Vasily Zablotsky, the head of the National Finance Association, a non-government lobby group of Russian banks, told Reuters that banks are “facing problems” exporting gold as there are also fewer cargo flights and transportation costs have doubled.

In this situation “banks will have to either refuse to buy gold from producers or to increase the amount in the vaults,” he said.

Russia’s central bank declined to comment on Tuesday but has said previously that a further decision on gold purchases would depend on how the situation on the financial markets develops.

Russia produced 10.1 million ounces (314 tonnes) of refined gold in 2019, of which 5.1 million ounces were bought by the central bank and 3.7 million ounces were exported mainly to Britain and Switzerland, the top markets for global gold trade.

The central bank reduced its gold purchases in 2019 to support exports but remained the largest buyer of gold produced in Russia.
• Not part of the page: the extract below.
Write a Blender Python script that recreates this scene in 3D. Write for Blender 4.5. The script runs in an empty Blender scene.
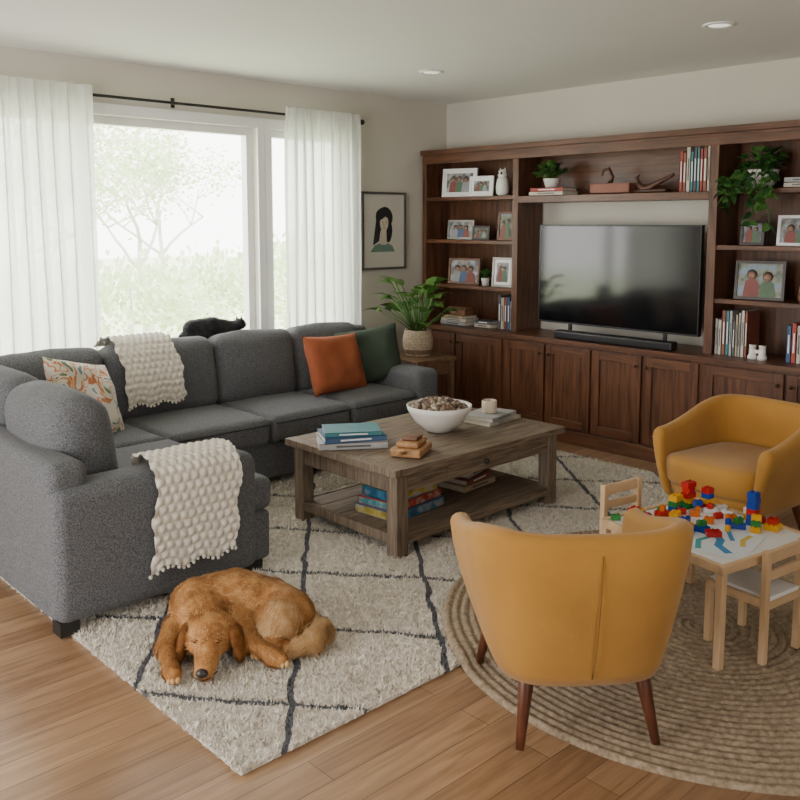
import bpy, bmesh, math, random
import numpy as np
from mathutils import Vector, Matrix, Euler, noise
random.seed(7); np.random.seed(7)
pi=math.pi
COL=bpy.context.scene.collection

# ---------------------------------------------------------------- materials
def nmat(name):
    m=bpy.data.materials.new(name); m.use_nodes=True
    nt=m.node_tree; return m,nt,nt.nodes,nt.links,nt.nodes["Principled BSDF"]
def pm(name,c,rough=.6,var=.12,scale=6,bump=0,bscale=150,metal=0,c2=None,sheen=0,spec=.5,coat=0,detail=3):
    m,nt,N,L,P=nmat(name)
    P.inputs["Roughness"].default_value=rough; P.inputs["Metallic"].default_value=metal
    P.inputs["Specular IOR Level"].default_value=spec
    if sheen: P.inputs["Sheen Weight"].default_value=sheen
    if coat: P.inputs["Coat Weight"].default_value=coat
    tc=N.new("ShaderNodeTexCoord"); nz=N.new("ShaderNodeTexNoise"); nz.inputs["Scale"].default_value=scale; nz.inputs["Detail"].default_value=detail
    L.new(tc.outputs["Object"],nz.inputs["Vector"])
    r=N.new("ShaderNodeValToRGB"); r.color_ramp.elements[0].position=.3; r.color_ramp.elements[1].position=.7
    a=c2 if c2 else tuple(x*(1-var) for x in c); bb=c if c2 else tuple(min(1,x*(1+var)) for x in c)
    r.color_ramp.elements[0].color=(*a,1); r.color_ramp.elements[1].color=(*bb,1)
    L.new(nz.outputs["Fac"],r.inputs[0]); L.new(r.outputs[0],P.inputs["Base Color"])
    if bump:
        n2=N.new("ShaderNodeTexNoise"); n2.inputs["Scale"].default_value=bscale; n2.inputs["Detail"].default_value=2
        L.new(tc.outputs["Object"],n2.inputs["Vector"])
        bp=N.new("ShaderNodeBump"); bp.inputs["Strength"].default_value=bump; bp.inputs["Distance"].default_value=.01
        L.new(n2.outputs["Fac"],bp.inputs["Height"]); L.new(bp.outputs[0],P.inputs["Normal"])
    return m
def wood(name,dark,light,axis='x',rough=.45,scale=3,stretch=12,bump=.15,coat=0):
    m,nt,N,L,P=nmat(name); P.inputs["Roughness"].default_value=rough; P.inputs["Coat Weight"].default_value=coat
    tc=N.new("ShaderNodeTexCoord"); mp=N.new("ShaderNodeMapping")
    s=[stretch]*3; s['xyz'.index(axis)]=1
    mp.inputs["Scale"].default_value=s; L.new(tc.outputs["Object"],mp.inputs[0])
    nz=N.new("ShaderNodeTexNoise"); nz.inputs["Scale"].default_value=scale; nz.inputs["Detail"].default_value=6; nz.inputs["Distortion"].default_value=.6
    L.new(mp.outputs[0],nz.inputs["Vector"])
    r=N.new("ShaderNodeValToRGB"); e=r.color_ramp.elements; e[0].position=.3;e[1].position=.72; e[0].color=(*dark,1); e[1].color=(*light,1)
    L.new(nz.outputs["Fac"],r.inputs[0]); L.new(r.outputs[0],P.inputs["Base Color"])
    bp=N.new("ShaderNodeBump"); bp.inputs["Strength"].default_value=bump; bp.inputs["Distance"].default_value=.004
    L.new(nz.outputs["Fac"],bp.inputs["Height"]); L.new(bp.outputs[0],P.inputs["Normal"])
    return m
def emit(name,c,s):
    m,nt,N,L,P=nmat(name); P.inputs["Emission Color"].default_value=(*c,1); P.inputs["Emission Strength"].default_value=s; P.inputs["Base Color"].default_value=(*c,1)
    return m

M_wall=pm("wall_paint",(.60,.565,.495),.85,.02,2,.03,300)
M_ceil=pm("ceiling_paint",(.78,.765,.74),.9,.01,2)
M_trim=pm("white_trim",(.84,.84,.83),.4,.02,3)
M_wz=wood("walnut_v",(.055,.021,.010),(.170,.069,.032),'z',.36)
M_wy=wood("walnut_h",(.060,.023,.011),(.175,.071,.034),'y',.36)
M_rust=wood("rustic_wood",(.085,.060,.041),(.290,.218,.155),'x',.65,5,16,.6)
M_rusty=wood("rustic_wood_leg",(.085,.060,.041),(.265,.198,.140),'z',.65,5,16,.6)
M_birch=wood("birch",(.52,.34,.18),(.68,.47,.28),'z',.5,3,8,.05)
M_birchx=wood("birch_x",(.52,.34,.18),(.68,.47,.28),'x',.5,3,8,.05)
M_side=wood("side_table_wood",(.12,.065,.035),(.24,.14,.08),'z',.5)
M_legw=wood("chair_leg_wood",(.065,.020,.010),(.15,.050,.024),'z',.35)
M_black=pm("black_plastic",(.010,.010,.011),.35,.1)
M_iron=pm("black_iron",(.012,.012,.012),.45,.1)
M_white=pm("white_laminate",(.82,.82,.82),.35,.01)
M_ceram=pm("white_ceramic",(.80,.78,.74),.3,.03,8)
M_bronze=pm("bronze_knob",(.08,.05,.03),.35,.1,metal=.9)

def floor_mat():
    m,nt,N,L,P=nmat("oak_floor"); P.inputs["Roughness"].default_value=.30
    tc=N.new("ShaderNodeTexCoord")
    br=N.new("ShaderNodeTexBrick"); br.inputs["Scale"].default_value=1; br.inputs["Brick Width"].default_value=1.5; br.inputs["Row Height"].default_value=.125
    br.inputs["Mortar Size"].default_value=.0014; br.inputs["Bias"].default_value=0; br.offset=.37
    br.inputs["Color1"].default_value=(.42,.262,.148,1); br.inputs["Color2"].default_value=(.275,.158,.083,1); br.inputs["Mortar"].default_value=(.12,.065,.032,1)
    L.new(tc.outputs["Object"],br.inputs["Vector"])
    mp=N.new("ShaderNodeMapping"); mp.inputs["Scale"].default_value=(1.2,16,1); L.new(tc.outputs["Object"],mp.inputs[0])
    nz=N.new("ShaderNodeTexNoise"); nz.inputs["Scale"].default_value=2.2; nz.inputs["Detail"].default_value=7; nz.inputs["Distortion"].default_value=.8; L.new(mp.outputs[0],nz.inputs["Vector"])
    r=N.new("ShaderNodeValToRGB"); r.color_ramp.elements[0].position=.3; r.color_ramp.elements[1].position=.7
    r.color_ramp.elements[0].color=(.64,.59,.54,1); r.color_ramp.elements[1].color=(1.08,1.06,1.04,1)
    L.new(nz.outputs["Fac"],r.inputs[0])
    mx=N.new("ShaderNodeMix"); mx.data_type='RGBA'; mx.blend_type='MULTIPLY'; mx.inputs["Factor"].default_value=1
    L.new(br.outputs["Color"],mx.inputs["A"]); L.new(r.outputs[0],mx.inputs["B"]); L.new(mx.outputs["Result"],P.inputs["Base Color"])
    bp=N.new("ShaderNodeBump"); bp.inputs["Strength"].default_value=.25; bp.inputs["Distance"].default_value=.002; bp.invert=True
    L.new(br.outputs["Fac"],bp.inputs["Height"]); L.new(bp.outputs[0],P.inputs["Normal"])
    return m
M_floor=floor_mat()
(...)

Its gold reserves stood at 73.6 million troy ounces with the value of $120 billion as of March 1.

The banks’ lobby group also plans to ask the central bank to start accepting gold pledged as collateral for the refinancing of banks’ debt and organize gold swap deals which provide rouble liquidity to the banking market, Zablotsky said.

Russian gold miners are relatively unscathed so far, hoping that demand for Russian bars will remain healthy in London due to a number of suspended refineries in Switzerland.

“I do not see any drama in this,” said a top-manager at one Russian gold miner.